Benim mesleklerim

Güncelleme Tarihi:

Benim mesleklerim
Oluşturulma Tarihi: Haziran 03, 2003 18:58

İnsanlar vardır, sanki doğdukları gün yollarını bilirler, yumurtadan çıkan su kaplumbağası yavruları gibi, daha topraktan kafalarını çıkarırken bir ışık bulurlar, ha babam o tarafa doğru koştururlar. Boylarından büyük taşlara, tepelerinde uçan katil kuşlara, onları kandırmaya çalışan neon lambalarına rağmen...

Haberin Devamı

Beş yaşında türkü söylemeye başlayandan, kundaktayken saz çalandan, yahut mahallede top koşturandan bahsetmiyorum. Gencecik yaşında “Tüccar olup para kazanacağım” diyenleri bilirim. Ömür boyu dini imanı para olan. Yahut doktor olmak isteyip de olan, resme kafa takan, üniforma hayaliyle yanıp tutuşan... Ve istediğini yapan!

*

Yeşilköy’de, yanımızdaki ahşap ev yandığında, kırmızı çelik miğferli itfaiyecilere hayran olmuştum. Ama itfaiye aşkım saman alevi gibiydi. Zaten maymun iştahlı bir çocuktum ben. Meslek seçimim mevsime göre değişirdi.

İki baharda Yeşilköy cennet gibi olurdu. Kestane, akasya, çitlembik ağaçlı yollar, erguvanlı bahçeler... Her yer yemyeşil olur, denizden ılık bir rüzgar eserdi, Yeşilköy mis gibi kokardı ilkbaharda. Sohbaharda da aynı güzellik, bu sefer sarı-taba renklere bürünürdü.

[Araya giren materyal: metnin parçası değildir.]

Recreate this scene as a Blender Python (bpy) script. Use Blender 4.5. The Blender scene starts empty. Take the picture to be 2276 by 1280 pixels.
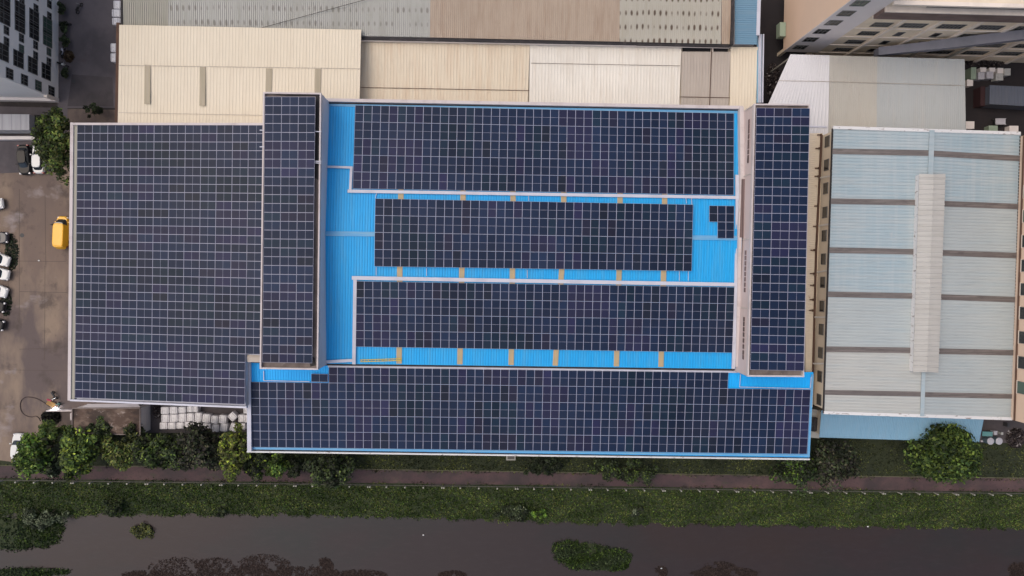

Arkadaşım Koko’nun babası (toprağı bol olsun) faytoncu Tanik Efendi beni yanına alırdı, öne. “Şoför mahalline” yani. Ve hayvanlarına vurmamam kaydıyla kamçısını ve – inanmayacaksınız – dizginleri de verirdi elime. Bu satırları yazarken bile hâlâ, o kalın deriden kaygan dizginlerin ağırlığını hisseder gibiyim ellerimde.

Ya Rumeli m’aciri Niyazi Efendi’nin Leyla ve Mecnun’u? Biri doru, biri kır, iki dünya güzeli soğukkanlı at...

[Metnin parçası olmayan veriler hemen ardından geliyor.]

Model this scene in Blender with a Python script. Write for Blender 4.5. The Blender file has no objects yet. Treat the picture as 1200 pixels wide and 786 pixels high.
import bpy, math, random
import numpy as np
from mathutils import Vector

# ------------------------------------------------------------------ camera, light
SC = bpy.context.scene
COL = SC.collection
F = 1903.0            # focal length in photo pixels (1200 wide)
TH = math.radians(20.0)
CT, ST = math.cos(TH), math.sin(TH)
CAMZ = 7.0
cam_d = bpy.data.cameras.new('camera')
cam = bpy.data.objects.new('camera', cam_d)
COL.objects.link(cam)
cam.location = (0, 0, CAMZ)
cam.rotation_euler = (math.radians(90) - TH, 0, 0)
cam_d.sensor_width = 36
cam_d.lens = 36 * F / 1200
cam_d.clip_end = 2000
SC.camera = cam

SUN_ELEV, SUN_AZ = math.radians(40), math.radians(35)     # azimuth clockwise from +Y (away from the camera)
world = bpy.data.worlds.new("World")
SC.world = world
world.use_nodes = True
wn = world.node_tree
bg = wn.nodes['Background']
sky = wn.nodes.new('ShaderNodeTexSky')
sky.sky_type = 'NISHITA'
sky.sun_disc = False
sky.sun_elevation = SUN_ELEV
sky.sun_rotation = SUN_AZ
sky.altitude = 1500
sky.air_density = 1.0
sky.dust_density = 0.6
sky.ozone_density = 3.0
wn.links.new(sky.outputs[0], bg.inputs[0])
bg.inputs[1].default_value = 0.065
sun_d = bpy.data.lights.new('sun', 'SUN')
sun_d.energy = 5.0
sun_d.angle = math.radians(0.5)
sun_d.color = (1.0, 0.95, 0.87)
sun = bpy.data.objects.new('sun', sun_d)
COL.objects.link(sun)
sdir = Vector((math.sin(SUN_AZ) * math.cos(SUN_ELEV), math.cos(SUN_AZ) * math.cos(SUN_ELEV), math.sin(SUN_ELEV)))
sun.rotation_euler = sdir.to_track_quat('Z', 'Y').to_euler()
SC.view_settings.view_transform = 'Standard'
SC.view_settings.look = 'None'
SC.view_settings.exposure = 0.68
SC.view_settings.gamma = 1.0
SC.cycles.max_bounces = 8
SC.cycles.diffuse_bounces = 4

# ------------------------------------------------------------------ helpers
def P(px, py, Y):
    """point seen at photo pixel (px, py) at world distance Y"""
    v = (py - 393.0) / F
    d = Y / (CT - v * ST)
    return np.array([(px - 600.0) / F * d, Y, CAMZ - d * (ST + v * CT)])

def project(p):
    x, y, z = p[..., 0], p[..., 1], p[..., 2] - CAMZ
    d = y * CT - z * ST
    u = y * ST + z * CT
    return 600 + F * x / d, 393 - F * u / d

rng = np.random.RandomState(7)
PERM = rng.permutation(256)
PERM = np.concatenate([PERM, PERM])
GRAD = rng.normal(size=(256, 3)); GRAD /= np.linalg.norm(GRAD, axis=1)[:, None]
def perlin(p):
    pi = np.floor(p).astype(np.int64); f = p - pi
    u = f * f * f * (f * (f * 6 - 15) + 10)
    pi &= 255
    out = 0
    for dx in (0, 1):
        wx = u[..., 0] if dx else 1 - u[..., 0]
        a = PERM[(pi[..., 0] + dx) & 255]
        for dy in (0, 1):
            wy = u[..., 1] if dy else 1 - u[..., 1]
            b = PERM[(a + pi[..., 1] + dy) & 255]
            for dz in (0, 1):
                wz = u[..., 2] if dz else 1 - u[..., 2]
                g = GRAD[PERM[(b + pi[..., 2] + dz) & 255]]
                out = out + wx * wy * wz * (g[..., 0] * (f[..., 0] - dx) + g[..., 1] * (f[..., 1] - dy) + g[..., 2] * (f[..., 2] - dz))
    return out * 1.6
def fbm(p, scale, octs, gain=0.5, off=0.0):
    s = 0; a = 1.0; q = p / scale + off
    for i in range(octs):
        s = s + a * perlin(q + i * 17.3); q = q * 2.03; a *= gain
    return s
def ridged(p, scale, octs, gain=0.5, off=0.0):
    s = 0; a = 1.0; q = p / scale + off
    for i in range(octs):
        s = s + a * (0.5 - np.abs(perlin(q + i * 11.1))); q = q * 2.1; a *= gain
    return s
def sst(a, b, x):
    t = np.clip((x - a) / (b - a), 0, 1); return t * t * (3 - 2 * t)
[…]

Ben, her bahar faytoncu olurdum.

Yeşilköy’de, hat boyunda bir küçük kulübe alırdım kendime. Yanında ahır. Mavi boyalı, çiçek resimli, yaylı da bir fayton. İki yanında, far niyetine, iki tane fener. Sivri vazolarda plastik çiçekler.

Baharda faytonla gezmenin tadına doyulmaz... Üstelik indi-bindi 2,5 lira. İyi para!

*

Ama kışın, yağmurda rüzgarda... çekilmez. Adamın yüzü donar, elleri donar ayazda.

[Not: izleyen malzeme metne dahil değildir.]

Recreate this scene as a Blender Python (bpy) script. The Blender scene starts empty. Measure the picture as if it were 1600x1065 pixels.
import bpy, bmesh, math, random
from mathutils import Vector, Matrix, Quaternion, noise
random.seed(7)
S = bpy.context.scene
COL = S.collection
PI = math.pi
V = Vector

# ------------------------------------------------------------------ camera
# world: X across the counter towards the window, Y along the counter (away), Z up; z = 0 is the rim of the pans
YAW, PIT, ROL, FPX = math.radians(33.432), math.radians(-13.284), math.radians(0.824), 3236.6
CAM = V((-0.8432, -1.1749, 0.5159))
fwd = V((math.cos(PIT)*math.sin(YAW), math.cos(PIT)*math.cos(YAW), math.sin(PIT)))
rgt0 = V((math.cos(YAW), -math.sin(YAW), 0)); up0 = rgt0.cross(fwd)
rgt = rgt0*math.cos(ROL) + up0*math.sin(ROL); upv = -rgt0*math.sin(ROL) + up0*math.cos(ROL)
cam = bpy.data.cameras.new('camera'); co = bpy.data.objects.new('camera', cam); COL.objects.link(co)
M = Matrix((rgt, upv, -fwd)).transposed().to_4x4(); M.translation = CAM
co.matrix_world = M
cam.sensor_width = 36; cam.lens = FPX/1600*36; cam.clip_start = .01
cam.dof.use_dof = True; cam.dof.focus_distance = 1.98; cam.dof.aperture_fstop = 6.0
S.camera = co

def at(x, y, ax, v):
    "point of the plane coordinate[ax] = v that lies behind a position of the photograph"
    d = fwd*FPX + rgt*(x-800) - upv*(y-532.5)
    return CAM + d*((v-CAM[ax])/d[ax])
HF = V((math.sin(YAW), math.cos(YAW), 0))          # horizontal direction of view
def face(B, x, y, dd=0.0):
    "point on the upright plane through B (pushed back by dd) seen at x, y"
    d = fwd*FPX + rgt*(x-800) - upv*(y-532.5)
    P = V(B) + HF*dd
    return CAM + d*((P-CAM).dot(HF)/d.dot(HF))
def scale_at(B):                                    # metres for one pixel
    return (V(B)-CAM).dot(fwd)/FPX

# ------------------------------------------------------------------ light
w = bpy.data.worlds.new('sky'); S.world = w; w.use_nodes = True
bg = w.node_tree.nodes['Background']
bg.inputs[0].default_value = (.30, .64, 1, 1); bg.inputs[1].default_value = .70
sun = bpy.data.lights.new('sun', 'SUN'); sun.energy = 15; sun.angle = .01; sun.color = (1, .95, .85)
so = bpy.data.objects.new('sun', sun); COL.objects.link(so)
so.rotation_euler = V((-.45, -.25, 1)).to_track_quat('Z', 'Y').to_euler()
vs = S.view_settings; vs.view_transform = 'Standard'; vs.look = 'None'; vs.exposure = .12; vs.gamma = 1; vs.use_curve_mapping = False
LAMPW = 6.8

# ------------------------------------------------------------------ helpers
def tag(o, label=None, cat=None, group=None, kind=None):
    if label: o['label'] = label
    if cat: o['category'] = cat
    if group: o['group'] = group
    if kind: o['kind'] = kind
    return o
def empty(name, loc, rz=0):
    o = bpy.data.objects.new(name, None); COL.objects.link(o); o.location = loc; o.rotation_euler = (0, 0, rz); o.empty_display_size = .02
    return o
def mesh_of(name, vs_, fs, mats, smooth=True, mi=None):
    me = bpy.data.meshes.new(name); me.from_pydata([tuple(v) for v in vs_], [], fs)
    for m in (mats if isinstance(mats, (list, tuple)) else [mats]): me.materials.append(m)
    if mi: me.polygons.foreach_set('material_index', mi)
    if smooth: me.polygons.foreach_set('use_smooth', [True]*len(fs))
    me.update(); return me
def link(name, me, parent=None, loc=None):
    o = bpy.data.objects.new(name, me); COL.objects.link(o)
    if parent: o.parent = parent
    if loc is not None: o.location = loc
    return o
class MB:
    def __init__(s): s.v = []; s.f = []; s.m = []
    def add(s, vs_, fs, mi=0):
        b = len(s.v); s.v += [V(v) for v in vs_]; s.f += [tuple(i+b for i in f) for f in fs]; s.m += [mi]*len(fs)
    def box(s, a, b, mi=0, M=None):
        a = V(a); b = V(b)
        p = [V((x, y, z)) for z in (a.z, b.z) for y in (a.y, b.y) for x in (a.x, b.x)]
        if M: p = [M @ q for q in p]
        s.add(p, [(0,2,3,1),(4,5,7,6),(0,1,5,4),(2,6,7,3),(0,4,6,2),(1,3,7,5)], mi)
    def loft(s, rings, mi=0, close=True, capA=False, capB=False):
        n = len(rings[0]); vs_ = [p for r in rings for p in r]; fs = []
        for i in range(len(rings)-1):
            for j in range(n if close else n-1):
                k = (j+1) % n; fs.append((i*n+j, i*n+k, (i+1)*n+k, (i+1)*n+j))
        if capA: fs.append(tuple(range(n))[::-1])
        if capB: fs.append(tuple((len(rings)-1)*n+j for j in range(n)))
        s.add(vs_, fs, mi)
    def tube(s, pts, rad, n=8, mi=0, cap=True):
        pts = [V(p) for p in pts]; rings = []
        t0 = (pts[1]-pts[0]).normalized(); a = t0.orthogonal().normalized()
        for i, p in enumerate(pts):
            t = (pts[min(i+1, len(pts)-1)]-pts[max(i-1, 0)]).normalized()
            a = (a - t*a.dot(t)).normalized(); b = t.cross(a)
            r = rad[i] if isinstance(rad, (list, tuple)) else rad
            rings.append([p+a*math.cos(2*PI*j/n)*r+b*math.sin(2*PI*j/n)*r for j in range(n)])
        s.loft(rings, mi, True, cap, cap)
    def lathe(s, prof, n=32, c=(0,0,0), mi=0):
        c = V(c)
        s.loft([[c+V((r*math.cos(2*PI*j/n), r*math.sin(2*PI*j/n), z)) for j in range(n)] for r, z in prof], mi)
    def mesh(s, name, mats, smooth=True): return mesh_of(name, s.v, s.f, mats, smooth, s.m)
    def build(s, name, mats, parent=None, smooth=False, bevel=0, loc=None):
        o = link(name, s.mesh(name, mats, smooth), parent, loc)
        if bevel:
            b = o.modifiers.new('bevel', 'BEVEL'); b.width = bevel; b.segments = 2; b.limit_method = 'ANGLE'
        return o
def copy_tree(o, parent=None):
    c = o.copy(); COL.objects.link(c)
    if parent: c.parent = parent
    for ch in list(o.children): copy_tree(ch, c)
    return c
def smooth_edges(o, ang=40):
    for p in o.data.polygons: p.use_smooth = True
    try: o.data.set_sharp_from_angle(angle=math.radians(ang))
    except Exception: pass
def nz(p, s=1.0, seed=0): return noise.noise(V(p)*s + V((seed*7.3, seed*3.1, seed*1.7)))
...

Kışın... mevsimine göre bir meslek seçerdim.

Yorgancı olurdum.

Yeşilköy çarşısında küçük bir dükkan. Bir köşede küçük bir gaz sobası. Yeter, yeter. Zaten dizlerimin üstüne çekip, yorgan dikeceğim bütün gün. Muşamba kaplı ahşap zemine oturarak. Sıcacık. Konu komşu esnaf gelecek çay içmeye, duvarda bir etajerde lambalı radyom, Grundig marka, sabahtan akşama açık. Artık Allah ne verdiyse, programda ne varsa... zaten dinlediğim de yok ki!

Ama, yorgancılık da yazın çekilmez. Sıcak olur içerisi çok sıcak. Kasap boncuklu kapı sürekli açık dursa da... Zaten işler de kesat bu mevsimde...

*

O zamanda, yazları balıkçı olurdum. İzmit Değirmendere’de. Rahmi Kaptan’la sabahın köründe ağ çekmeye giderdik. Sonra döner, güneş ortalığı ısıtmaya başlarken, meyve iskelesinin yanındaki kahvede oturur, ağları örer, tamir ederdik. Fırından aldığımız sıcak poğaça ve çay eşliğinde.

Akşamüstü, bu sefer balığa çıkardık ikimiz. Terk edilmiş fabrikanın çifte bacasıyla Yüzbaşılar’ı nirengi alır, indirirdik oltalarımızı. Ben kâh kürek tutar, kâh olta sallardım. Küçük karagözler, boy boy, kırmızı kırmızı mercanlar, tek tük lapina, bazen trakonya... Rahmi Kaptan yerinden fırlar, ben zehirli iğnelere elimi değmeden kapar oltayı, yekeyle vura vura kurtarırdı iğneyi.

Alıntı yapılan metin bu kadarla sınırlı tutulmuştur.